North Carolina Teen Held Captive for a Year Speaks in Court

April 26, 2019 Updated: April 26, 2019

A North Carolina teenager who was held against her will for more than a year spoke out in court on April 25.

According to WSOC, Hailey Burns was held by Michael Wysolovski for more than a year. He met the teen online in 2017 and kept her locked inside an upstairs bedroom and controlled every aspect of her life, including how much she could eat.

Burns, who was 17 at the time, was rescued after she reached out to a woman overseas via Facebook, who helped police find her.

When Wysolovski was sentenced, Burns and her family spoke in court.

The man who held a Ballantyne teen captive was sentenced in Georgia today. We're the only local station taking you through the emotional moments from the courtroom, on Eyewitness News at 5.

Posted by WSOC-TV on Thursday, April 25, 2019

“He manipulated me heavily, taking advantage of my mental illness to push me closer to his desires,” Hailey was quoted by the local station as saying. She added that the man “lowered my self-esteem greatly and led me to believe I’d never be loved or have a proper life if I gained any weight.”

“You are a coward. A silver-tongued abuser who preys on young women and girls. You rape them. You torture them. You control them. You’re sick and sadistic,” Shauna Burns, her mother, told him in court on April 25.

But, according to the Daily Mail, the 33-year-old pleaded guilty to first-degree cruelty to children and interstate interference with custody. Charges of rape, false imprisonment, and other counts were dropped.

#gwinnettcounty “You are the boogie man all parents warn their kids about.”

Posted by Tony Thomas WSB on Friday, April 26, 2019

In exchange for a guilty plea, he was given a 10-year sentence. The rest will be spent in probation, the Gwinnett Daily Post reported.

Wysolovski has already spent eight months in jail before his bond was set in February 2018 and was given credit for time served. He won’t have to do any additional time in prison.

According to WSOC, Burns said she has attempted suicide three times and is still trying to recover since she was held captive.

Meanwhile, she is having trouble in social situations.
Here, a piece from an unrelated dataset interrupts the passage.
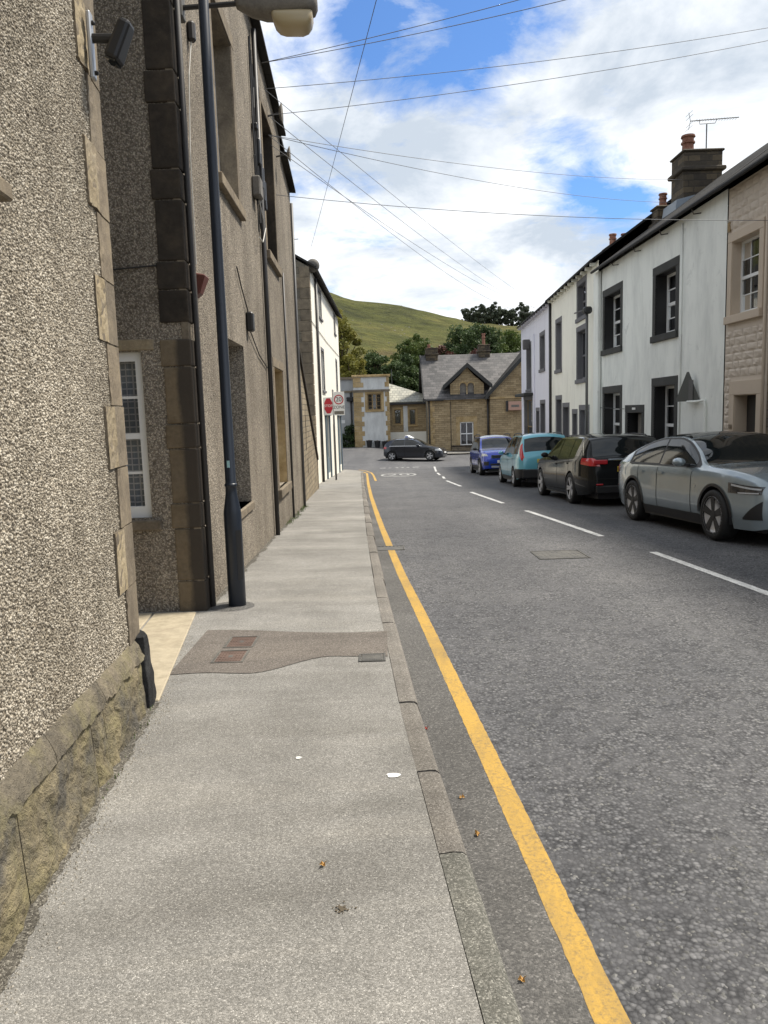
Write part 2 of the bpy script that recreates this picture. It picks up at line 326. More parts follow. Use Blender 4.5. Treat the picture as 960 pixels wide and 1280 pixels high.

“The psychological damage Michael Wysolovski had inflicted is beyond measure or explanation,” the Mail quoted Burns as saying. “I cannot explain over a year of systematic abuse and every neurological quirk it has caused. All I hope is that it happens to no other innocent victim.”

“Your honor, I will not allow the defendant to hurt her anymore. And I will do everything in my power to make sure he never does this to another family like mine,” her father, Anthony Burns, said.

Assistant District Attorney Michael DeTardo told the Atlanta Journal-Constitution that he consulted the victim and family before the plea deal, adding that there had been an agreement between Burns and Wysolovski that could not guarantee a rape conviction should it go to trial. He added that the Burns family also didn’t want to go through a trial.

According to the Mail, Wysolovski is now registered as a sex offender. The Burns family spoke out in court to ensure that designation.

When she was found in 2017, Burns was recovered by FBI special agents after they got information that she was living in the Atlanta area. Reports indicated that she was living in a home.

“He gradually wormed his way into her good graces, he coerced her into listening to him and not following our directions and the next thing I knew my daughter wasn’t communicating with me,” her father told WBTV at the time.

Missing Children

There were 464,324 missing children reported in the FBI’s National Crime Information Center in 2017, according to the National Center for Missing and Exploited Children. Under federal law, when a child is reported missing to law enforcement they must be entered into the database. In 2016, there were 465,676 entries.

Reve Walsh and John Walsh speak during The National Center For Missing And Exploited Children, the Fraternal Order of the Police and the Justice Department’s 16th Annual Congressional Breakfast at The Liaison Capitol Hill Hotel in Washington on May 18, 2011. (Photo by Kris Connor/Getty Images)

“This number represents reports of missing children. That means if a child runs away multiple times in a year, each instance would be entered into NCIC separately and counted in the yearly total. Likewise, if an entry is withdrawn and amended or updated, that would also be reflected in the total,” the center noted.

In 2017, the center said it assisted officers and families with the cases of more than 27,000 missing children. In those cases, 91 percent were endangered runaways, and 5 percent were family abductions.

About one in seven children reported missing to the center in 2017 were likely victims of child sex trafficking.